SUPPLIED MATERIAL:
####

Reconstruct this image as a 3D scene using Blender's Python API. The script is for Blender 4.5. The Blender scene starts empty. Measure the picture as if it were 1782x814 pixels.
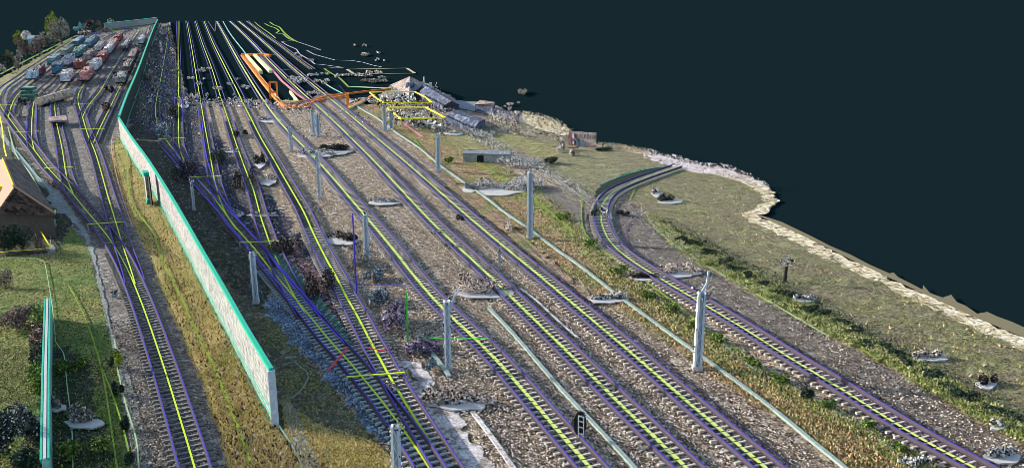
import bpy, bmesh, math, random
from mathutils import Vector, Matrix
from mathutils.geometry import tessellate_polygon
random.seed(7)
scn = bpy.context.scene
COL = scn.collection
R = math.radians

# ------------------------------------------------------------------ camera
F, H, CX, CY = 1543.0, 24.5, 891.0, 407.0
PITCH = math.atan(440.0 / F)
cd = bpy.data.cameras.new('camera'); cam = bpy.data.objects.new('camera', cd); COL.objects.link(cam)
cd.sensor_width = 36; cd.lens = 36 * F / 1782; cd.clip_start = .5; cd.clip_end = 12000
cam.location = (0, 0, H); cam.rotation_euler = (math.pi / 2 - PITCH, 0, 0)
scn.camera = cam
cp, sp = math.cos(PITCH), math.sin(PITCH)

def G(px, py, h=0.0):                       # photograph pixel -> point at height h
    x = (px - CX) / F; y = -(py - CY) / F
    d = Vector((x, cp + y * sp, -sp + y * cp))
    t = (H - h) / -d.z
    return Vector((d.x * t, d.y * t, h))
def height_at(base, py):                    # height above base seen at row py
    y = -(py - CY) / F
    # point (bx, by, h): up.coord / fwd.coord = y
    by = base.y
    # (by*sp + (h-H)*cp) = y*(by*cp - (h-H)*sp)
    hh = (y * by * cp - by * sp) / (cp + y * sp)
    return hh + H - base.z

# ------------------------------------------------------------------ light
sd = (G(1348, 716) - G(780, 643)); sd.z = 0; sd.normalize()
ELEV = R(18)
world = bpy.data.worlds.new('World'); scn.world = world; world.use_nodes = True
nt = world.node_tree; bg = nt.nodes['Background']
sky = nt.nodes.new('ShaderNodeTexSky'); sky.sky_type = 'NISHITA'; sky.sun_disc = False
sky.sun_elevation = ELEV
tos = -sd                                   # towards the sun, horizontal
sky.sun_rotation = math.atan2(tos.x, tos.y)
nt.links.new(sky.outputs[0], bg.inputs[0]); bg.inputs[1].default_value = .15
sl = bpy.data.lights.new('sun', 'SUN'); so = bpy.data.objects.new('sun', sl); COL.objects.link(so)
sl.energy = 4.4; sl.angle = R(.5); sl.color = (1, .925, .81)
v = Vector((sd.x * math.cos(ELEV), sd.y * math.cos(ELEV), -math.sin(ELEV)))
so.rotation_euler = v.to_track_quat('-Z', 'Y').to_euler()
so.location = (-40, 40, 80)
scn.view_settings.view_transform = 'Standard'; scn.view_settings.look = 'None'
scn.view_settings.exposure = .86; scn.view_settings.gamma = 1
scn.cycles.filter_width = .65

# ------------------------------------------------------------------ materials
def base_mat(name, rough=.9):
    m = bpy.data.materials.new(name); m.use_nodes = True
    b = m.node_tree.nodes['Principled BSDF']; b.inputs['Roughness'].default_value = rough
    b.inputs['Specular IOR Level'].default_value = .2
    return m, m.node_tree, b
def rgb(c): return (c[0], c[1], c[2], 1)
def ramp(nt, cols, const=True):
    r = nt.nodes.new('ShaderNodeValToRGB'); cr = r.color_ramp
    if const: cr.interpolation = 'CONSTANT'
    tot = sum(c[0] for c in cols); acc = 0
    for i, c in enumerate(cols):
        p = acc / tot
        if i == 0: e = cr.elements[0]; e.position = 0
        elif i == 1: e = cr.elements[1]; e.position = p
        else: e = cr.elements.new(p)
        e.color = rgb(c[1]); acc += c[0]
    return r
def flat(name, c, rough=.6, var=.25, scale=3.0, metal=0):
    m, nt, b = base_mat(name, rough); b.inputs['Metallic'].default_value = metal
    tc = nt.nodes.new('ShaderNodeTexCoord'); n = nt.nodes.new('ShaderNodeTexNoise')
    n.inputs['Scale'].default_value = scale; n.inputs['Detail'].default_value = 6; n.inputs['Roughness'].default_value = .7
    nt.links.new(tc.outputs['Object'], n.inputs['Vector'])
    r = nt.nodes.new('ShaderNodeValToRGB')
    r.color_ramp.elements[0].position = .3; r.color_ramp.elements[1].position = .7
    r.color_ramp.elements[0].color = rgb([x * (1 - var) for x in c]); r.color_ramp.elements[1].color = rgb([min(1, x * (1 + var)) for x in c])
    nt.links.new(n.outputs['Fac'], r.inputs[0]); nt.links.new(r.outputs[0], b.inputs['Base Color'])
    return m
def chipmat(name, cols):                    # every chip its own colour
    m, nt, b = base_mat(name, .85)
    g = nt.nodes.new('ShaderNodeNewGeometry'); r = ramp(nt, cols)
    nt.links.new(g.outputs['Random Per Island'], r.inputs[0]); nt.links.new(r.outputs[0], b.inputs['Base Color'])
    return m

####

TASK BRIEF:
Give again exactly the lines running from the beginning of the material above through the line that contains "cp, sp = math.cos(PITCH), math.sin(PITCH)", and leave out every picture.

RESPONSE TO THE TASK:
Reconstruct this image as a 3D scene using Blender's Python API. The script is for Blender 4.5. The Blender scene starts empty. Measure the picture as if it were 1782x814 pixels.
import bpy, bmesh, math, random
from mathutils import Vector, Matrix
from mathutils.geometry import tessellate_polygon
random.seed(7)
scn = bpy.context.scene
COL = scn.collection
R = math.radians

# ------------------------------------------------------------------ camera
F, H, CX, CY = 1543.0, 24.5, 891.0, 407.0
PITCH = math.atan(440.0 / F)
cd = bpy.data.cameras.new('camera'); cam = bpy.data.objects.new('camera', cd); COL.objects.link(cam)
cd.sensor_width = 36; cd.lens = 36 * F / 1782; cd.clip_start = .5; cd.clip_end = 12000
cam.location = (0, 0, H); cam.rotation_euler = (math.pi / 2 - PITCH, 0, 0)
scn.camera = cam
cp, sp = math.cos(PITCH), math.sin(PITCH)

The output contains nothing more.